Vós permitis, senhores? Falemos de amor e do mundo

Adamo cultiva uma comunhão com o público com a pulsão de um amor verdadeiro, não só pela arte que o move como por quem nela respira vida.

Quando se apresentou pela primeira vez em Portugal, em 1966 (no antigo Cine-Teatro Monumental, em Lisboa), Salvatore Adamo era um jovem de 22 anos e estava no auge da sua popularidade juvenil. Já tinha gravado, em vinil (EP), canções como Amour perdu, Tombe la neige, Vous permettez, Monsieur?, Dolce Paola ou Viens, ma brune. E parte considerável do público que encheu o Coliseu dos Recreios, em Lisboa, no dia 25, para mais uma vez o receber (ele já não actuava nesta cidade há mais de duas décadas), era desse tempo. Se fosse possível aplicar, ali, uma máquina do tempo, a sala estaria cheia de jovens inquietos, idealistas, ávidos de vida e de mundo. Mas, não sendo, o concerto de Adamo teve ao menos o condão de os rejuvenescer. Porque, ao contrário do que alguns pensarão, ele não é (nunca foi) um vulgar entertainer, mas um cantor atento ao que o rodeia; não um cantor político no sentido militante mas um humanista que ergue a voz para falar das coisas do mundo e para enaltecer um amor que não se restringe às teias da paixão e do romantismo mas abarca todo o género humano.

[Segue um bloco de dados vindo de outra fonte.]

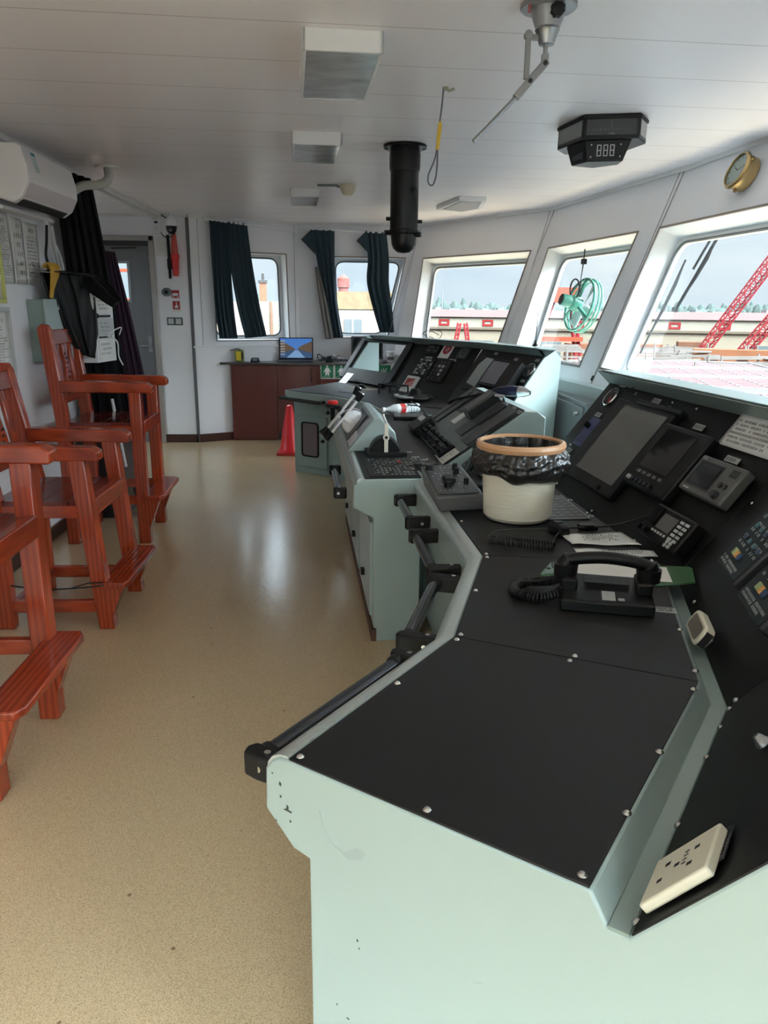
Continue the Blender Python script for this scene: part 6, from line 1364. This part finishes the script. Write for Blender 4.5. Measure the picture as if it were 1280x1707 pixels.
for k in range(4):
    q = MB(Matrix.Translation((.56, 8.200, CZ+.03*k)) @ Matrix.Rotation(R(-6+5*k), 4, 'Z')); q.box(-.11, .11, -.08, .08, .001, .028); tag(q.build('paper_stack', [M_PAPER, M_GREYP, M_PAPER, M_LAMIN][k], bevel=.004), ['bottom white bundle of the paper pile seen through the bay', 'grey folder in the paper pile seen through the bay', 'third bundle up in the paper pile seen through the bay', 'topmost white bundle of the paper pile seen through the bay'][k], 'papers', 'paper pile on the far counter')
# red traffic cone
t = thing('traffic_cone', 'red cone standing on the floor at the end of the far console', 'cone', (-.56, 7.3, 0))
q = MB(Matrix.Translation((-.545, 7.3, 0))); q.lathe([(.115, .03), (.10, .05), (.028, .47), (.0001, .48)], 24); q.build('cone', mat('bright_red', (225, 30, 40), .4), t)
q = MB(); q.box(-.67, -.42, 7.18, 7.42, 0, .03); q.build('base', M_RED, t, bevel=.008)
# ================================================================== right wall
# brass clock
P0 = PE(.83, .19, -.005); cn = (PE(0, 0, -1)-PE(0, 0, 0)).normalized(); xa = (PE(1, 0)-PE(0, 0)).normalized(); ya = (PE(0, 0)-PE(0, 1)).normalized()
CKF = frame(P0, xa, ya, cn) if xa.cross(ya).dot(cn) > 0 else frame(P0, -xa, ya, cn)
t = thing('brass_clock', 'round brass ship clock on the wall above the front windows', 'clock', P0)
q = MB(CKF); q.lathe([(.085, 0), (.088, .004), (.088, .06), (.095, .062), (.096, .070), (.09, .078), (.082, .080), (.080, .070)], 44, loop=1); q.build('case', M_BRASS, t)
q = MB(CKF); q.cyl((0, 0, .0), (0, 0, .066), .082, n=40); q.build('dial', mat('clock_dial', (176, 182, 182), .3), t)
q = MB(CKF)
for k in range(12):
    a = R(k*30); q.beam((.060*math.cos(a), .060*math.sin(a), .0668), (.074*math.cos(a), .074*math.sin(a), .0668), .004, .001)
q.build('hour_marks', M_INK, t)
for (ang_, ln, w_) in ((150, .040, .005), (20, .058, .0035)):
    q = MB(CKF); q.beam((0, 0, .069), (ln*math.cos(R(ang_)), ln*math.sin(R(ang_)), .069), w_, .001); q.build('hand', M_INK, t)
q = MB(CKF); q.cyl((0, -.088, .035), (0, -.1, .035), .008, n=12); q.cyl((.085, .04, .06), (.10, .047, .06), .006, n=10); q.build('latch', M_BRASS, t)
q = MB(CKF); q.cyl((0, 0, .072), (0, 0, .0735), .081, n=40); q.build('glass', M_GLASS, t)
# mint fan hanging in the fourth window
t = thing('hanging_fan', 'mint green round fan hanging by a wire in the fourth window', 'fan', (1.74, 5.75, 1.25))
fcn = Vector((1.742, 5.72, 1.43)); ax = Vector((-.93, -.20, .24)).normalized()       # axis towards the motor end
side = ax.cross(Vector((0, 0, 1))).normalized(); upv = side.cross(ax)
FM = frame(fcn, side, upv, ax)
M_FAN = mat('fan_mint', (82, 146, 126), .35, var=.08)
def ringp(r, z, n=40): return [(r*math.cos(2*math.pi*k/n), r*math.sin(2*math.pi*k/n), z) for k in range(n)]
for r, z, rr_ in ((.190, .0, .010), (.196, -.035, .007), (.19, -.065, .006)):
    q = MB(FM); q.tube(ringp(r, z), rr_, 8, closed=True); q.build('rim_ring', M_FAN, t)
for k in range(3):
    q = MB(FM); a = R(90+120*k); q.tube([(0, 0, .03), (.19*math.cos(a), .19*math.sin(a), 0)], .014, 8); q.build('spoke', M_FAN, t)
for k in range(4):
    q = MB(FM); a = R(30+90*k); c_, s__ = math.cos(a), math.sin(a)
    q.grid(lambda u, v: ((.03+.14*u)*c_ - (.05+.04*u)*(v-.5)*s__*1.2, (.03+.14*u)*s__ + (.05+.04*u)*(v-.5)*c_*1.2, -.03+.03*(v-.5)), 6, 4); q.build('blade', mat('fan_blade', (190, 200, 198), .4), t, solid=.003)
q = MB(FM); q.lathe([(.0001, .0), (.05, .0), (.055, .02), (.055, .07), (.045, .085), (.045, .15), (.040, .158)], 28); q.build('motor', M_FAN, t)
q = MB(FM); q.cyl((0, 0, .156), (0, 0, .159), .036, n=20); q.build('motor_cap', M_DGREY, t)
hp = Vector((1.80, 5.88, 1.80))
q = MB(); q.tube(smooth_path([hp+Vector((0, 0, .035)), hp, Vector((1.77, 5.80, 1.70)), Vector((1.745, 5.74, 1.60)), Vector((1.735, 5.71, 1.52))]), .005, 6); q.tube([fcn+ax*.05+Vector((.07*math.cos(R(a))*side.x, .07*math.cos(R(a))*side.y, .10+.07*math.sin(R(a)))) for a in range(0, 360, 24)], .006, 6, closed=True); q.tube(smooth_path([Vector((1.735, 5.71, 1.60)), fcn+ax*.08+Vector((0, 0, .06)), fcn+ax*.06-Vector((0, 0, .12))]), .004, 6); q.build('hanging_wire', M_CABLE, t)
q = MB(); q.box(hp.x-.018, hp.x+.018, hp.y-.02, hp.y+.02, hp.z-.075, hp.z-.035); q.build('binder_clip', M_RUB, t, bevel=.004)
# grey cabinet on the lower wall
t = thing('grey_wall_cabinet', 'grey steel cabinet below the windows between the two consoles', 'cabinet', (1.60, 5.05, .2))
q = MB(); q.hexa([(1.50, 4.62, .18), (1.66, 4.62, .18), (1.62, 5.55, .18), (1.48, 5.55, .18)], [(1.50, 4.62, .83), (1.66, 4.62, .83), (1.62, 5.55, .83), (1.48, 5.55, .83)]); q.build('case', M_GALV, t, bevel=.006)
q = MB(); q.hexa([(1.488, 4.66, .22), (1.50, 4.66, .22), (1.48, 5.50, .22), (1.468, 5.50, .22)], [(1.488, 4.66, .80), (1.50, 4.66, .80), (1.48, 5.50, .80), (1.468, 5.50, .80)]); q.build('door', M_GALV, t, bevel=.004)
q = MB(); q.cyl((1.49, 4.72, .755), (1.455, 4.72, .755), .014, n=14); q.build('door_knob', M_CHROME, t)
q = MB(); q.cyl((1.476, 5.30, .75), (1.46, 5.36, .76), .008, n=10); q.build('hinge_pin', M_INK, t)
q = MB(); q.cyl((1.60, 4.87, .955), (1.52, 4.60, 1.0), .007, n=8); tag(q.build('sill_rod', M_RUB), 'thin black rod lying on the sill beside the near console hood', 'rod')

# ================================================================== outside: dock and deck
GZ = -9.0
g = MB(); g.face([(-900, -900, GZ), (900, -900, GZ), (900, 2500, GZ), (-900, 2500, GZ)]); go = struct(g.build('ground', mat('dock_ground', (52, 48, 45), .95, spec=.03, var=.25, vscale=.05), smooth=False))
# warehouse
M_WH = mat('cream_rusty_wall', (87, 79, 68), .95, spec=.03, var=.22, vscale=.35, stretch=(1, 1, 6))
M_ROOF = mat('brown_roof_sheet', (64, 51, 49), .95, spec=.03, var=.12, vscale=.3)
w0, w1 = Vector((-30, 172.5, 0)), Vector((130, 125, 0)); sW = (w1-w0).normalized(); WF_ = frame((w0.x, w0.y, 0), sW, (0, 0, 1), sW.cross(Vector((0, 0, 1))))
Lw = (w1-w0).length
t = thing('warehouse', 'long cream warehouse with brown roof across the dock', 'building', (50, 148, GZ))
q = MB(WF_); q.box(0, Lw, GZ, -2.6, -30, 0); q.build('lower_wall', M_WH, t)
q = MB(WF_); q.box(0, Lw, -2.6, -.4, -30, -1.5); q.build('upper_wall', mat('cream_upper_wall', (91, 86, 77), .95, spec=.03, var=.15, vscale=.4), t)
q = MB(WF_); q.box(0, Lw, -2.85, -2.45, -30.5, .6); q.build('ledge', mat('brown_ledge', (64, 56, 47), .95, spec=.03), t)
q = MB(WF_); q.hexa([(-.5, -.4, -.9), (Lw+.5, -.4, -.9), (Lw+.5, -.4, -31), (-.5, -.4, -31)], [(-.5, 1.0, -14), (Lw+.5, 1.0, -14), (Lw+.5, 1.0, -16), (-.5, 1.0, -16)]); q.build('roof', M_ROOF, t)
for k in range(18):
    q = MB(WF_); x = 6+k*9.0; ring_fill(q, [(x, -2.2), (x+2.2, -2.2), (x+2.2, -.9), (x, -.9)], [(x+.45, -1.8), (x+1.75, -1.8), (x+1.75, -1.3), (x+.45, -1.3)], -1.5, -1.35); q.build('red_frame', mat('red_wall_letter', (83, 25, 25), .95, spec=.03), t)
for k in range(12):
    q = MB(WF_); x = 3+k*13.5; q.box(x, x+5.5, GZ+1.2, -5.0, -.2, .12); q.build('window', mat('dusty_far_window', (54, 59, 59), .95, spec=.03, var=.2, vscale=1), t)
def lattice(q, a, b, w, n, r):
    a, b = Vector(a), Vector(b); d = (b-a).normalized(); s_ = d.cross(Vector((0, 1, 0))).normalized()*w/2; u = Vector((0, w/2, 0))
    cs = [s_+u, -s_+u, -s_-u, s_-u]
    for c_ in cs: q.beam(a+c_, b+c_, r, r, up=(0, 1, 0))
    for k in range(n):
        p0 = a.lerp(b, k/n); p1 = a.lerp(b, (k+1)/n)
        for i in range(4):
            c0_, c1_ = cs[i], cs[(i+1) % 4]
            q.beam(p0+c0_, p1+c1_, r*.6, r*.6, up=(0, 1, .1)); q.beam(p0+c0_, p0+c1_, r*.6, r*.6, up=(0, 1, .1))
M_CR = mat('crane_red', (88, 25, 28), .95, spec=.03, var=.1); M_CR2 = mat('crane_orange', (91, 40, 28), .95, spec=.03, var=.1)
t = thing('dock_crane', 'tall red lattice crane jib in the nearest window, farther right', 'crane', (52, 97, GZ))
q = MB(); lattice(q, (46.5, 99.5, -5.2), (58.5, 94, 17), 1.1, 26, .14); q.build('jib', M_CR, t)
q = MB(); lattice(q, (50.8, 97.5, -5.2), (57.5, 94.5, 5.5), 1.2, 14, .16); q.build('mast', M_CR, t)
q = MB(); q.box(43, 62, 94, 97, -6.4, -4.9); q.box(46, 60, 95, 99, GZ, -6.4); q.build('crane_base', M_CR2, t)
t = thing('gantry_crane', 'red portal crane seen behind the hanging fan', 'crane', (28, 107, GZ))
q = MB(); lattice(q, (24.3, 107, GZ), (28.6, 106, 3.0), .7, 12, .2); lattice(q, (33.5, 107, GZ), (31.2, 106, 2.6), .7, 12, .2); q.build('leg', M_CR, t)
q = MB(); q.box(27.5, 32, 105, 107, 2.2, 4.2); q.box(27.0, 33, 105.5, 106.5, -3.0, -2.4); q.build('cross_beam', M_CR2, t)
t = thing('gantry_crane', 'red portal crane at the left edge of the third window', 'crane', (20, 150, GZ))
q = MB(); lattice(q, (21, 150, GZ), (22.2, 150, -1.5), .6, 8, .2); lattice(q, (24.6, 150, GZ), (23.4, 150, -1.5), .6, 8, .2); q.build('leg', M_CR, t)
t = thing('ladder_mast', 'red mast with rungs seen through the door window', 'mast', (-9.5, 31, GZ))
q = MB(); q.box(-9.5, -9.05, 30.8, 31.1, GZ, 6); q.box(-8.1, -7.95, 30.8, 31.0, GZ, 3); q.build('post', M_CR2, t)
for k in range(7):
    q = MB(); z = -4+k*1.1; q.box(-9.2, -7.9, 30.85, 31.0, z, z+.12); q.build('rung', M_CR2, t)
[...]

Sem renunciar aos desejos do público de ouvir as antigas canções (e ele cantou várias, como C’est ma vie, Une mèche de cheveux, Dolce Paola, Mes mains sur tes hanches, Au café du temps perdu ou Vous permettez, monsieur?), quis também dar a ouvir algumas das mais recentes, e por isso incluiu no alinhamento Un rêve ou Just un je t’aime, do seu álbum mais recente, Si Vous Saviez..., de 2018; ou Chantez e Lola & Bruno (L’amour n’a jamais tort), do anterior L’Amour n’a Jamais Tort (2016). E se de início a voz soava demasiado baça e grave, por má gestão do som do microfone, mal o erro foi corrigido ouvimo-lo com perfeita clareza, no seu timbre de sempre. Uma voz que, sem pretensões de iludir a idade (Adamo completará 75 anos esta quinta-feira), mantém nele o apelo de uma juvenilidade sem tempo.

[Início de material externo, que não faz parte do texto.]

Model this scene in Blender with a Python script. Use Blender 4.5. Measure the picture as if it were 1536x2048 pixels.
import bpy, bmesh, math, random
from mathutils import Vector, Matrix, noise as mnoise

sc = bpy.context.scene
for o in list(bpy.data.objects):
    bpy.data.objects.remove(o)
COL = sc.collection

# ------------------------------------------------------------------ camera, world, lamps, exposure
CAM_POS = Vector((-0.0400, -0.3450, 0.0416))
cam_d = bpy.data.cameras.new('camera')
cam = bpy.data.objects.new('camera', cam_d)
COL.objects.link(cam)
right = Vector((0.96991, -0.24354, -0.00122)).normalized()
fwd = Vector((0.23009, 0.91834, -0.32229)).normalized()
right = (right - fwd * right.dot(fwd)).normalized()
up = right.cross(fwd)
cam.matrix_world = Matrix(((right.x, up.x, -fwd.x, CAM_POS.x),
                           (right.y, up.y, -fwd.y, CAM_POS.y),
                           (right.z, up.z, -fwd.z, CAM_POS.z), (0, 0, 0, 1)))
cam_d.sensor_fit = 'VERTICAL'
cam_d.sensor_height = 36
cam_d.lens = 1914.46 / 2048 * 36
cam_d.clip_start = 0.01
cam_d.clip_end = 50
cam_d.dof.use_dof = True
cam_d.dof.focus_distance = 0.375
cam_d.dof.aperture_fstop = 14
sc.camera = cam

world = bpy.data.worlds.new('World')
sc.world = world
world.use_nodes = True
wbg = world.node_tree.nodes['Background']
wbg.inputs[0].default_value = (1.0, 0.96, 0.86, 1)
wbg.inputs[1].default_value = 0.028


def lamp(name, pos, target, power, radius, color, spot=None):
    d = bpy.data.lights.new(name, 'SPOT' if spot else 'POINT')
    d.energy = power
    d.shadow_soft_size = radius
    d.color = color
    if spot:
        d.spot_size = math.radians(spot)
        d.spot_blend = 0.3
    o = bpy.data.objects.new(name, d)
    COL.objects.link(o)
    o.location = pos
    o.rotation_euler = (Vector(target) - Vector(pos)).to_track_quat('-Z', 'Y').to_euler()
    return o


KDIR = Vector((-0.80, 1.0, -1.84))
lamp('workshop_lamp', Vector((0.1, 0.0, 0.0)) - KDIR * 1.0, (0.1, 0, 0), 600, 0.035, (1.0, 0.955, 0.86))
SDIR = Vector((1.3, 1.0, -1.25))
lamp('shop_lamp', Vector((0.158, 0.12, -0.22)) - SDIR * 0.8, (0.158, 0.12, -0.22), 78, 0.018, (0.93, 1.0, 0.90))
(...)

Não só a voz, também o físico: dançou, ágil, rondando até o rock’n’roll, e fê-lo com naturalidade, sem sombra de decadência. E sem fugir à História: lembrou os 50 anos da morte de Luther King, falou dos atentados terroristas e do massacre no Charlie Hebdo, lamentou que o conflito israelo-árabe ainda não tivesse uma pacificação 50 anos depois do seu Inch’allah!, voltando a cantá-lo, tal como aproveitou Chantez para dizer que insistirá no amor como resposta ao terror: “Je ne peux rien faire de mieux/ Que de rêver pour demain/ Pour qu’il soit enfin au rendez-vous/ Chantez, chantez, l’amour, chantez/ Et le monde s’aimera.” E incluiu também no alinhamento uma canção dedicada ao drama dos refugiados do Mediterrâneo, Migrant. Tombe la neige, já quase no final, teria soado melhor em francês mas ele insistiu em cantá-la em português (como já fizera noutros tempos).

O fecho, com Les filles du bord de mer, ou os momentos em que a assistência o acompanhou em refrões ou vocalizos, selaram selaram a comunhão com o público. Uma comunhão que Adamo cultiva com a pulsão de um amor verdadeiro, não só pela arte que o move como por quem nela respira vida, ao ouvi-lo.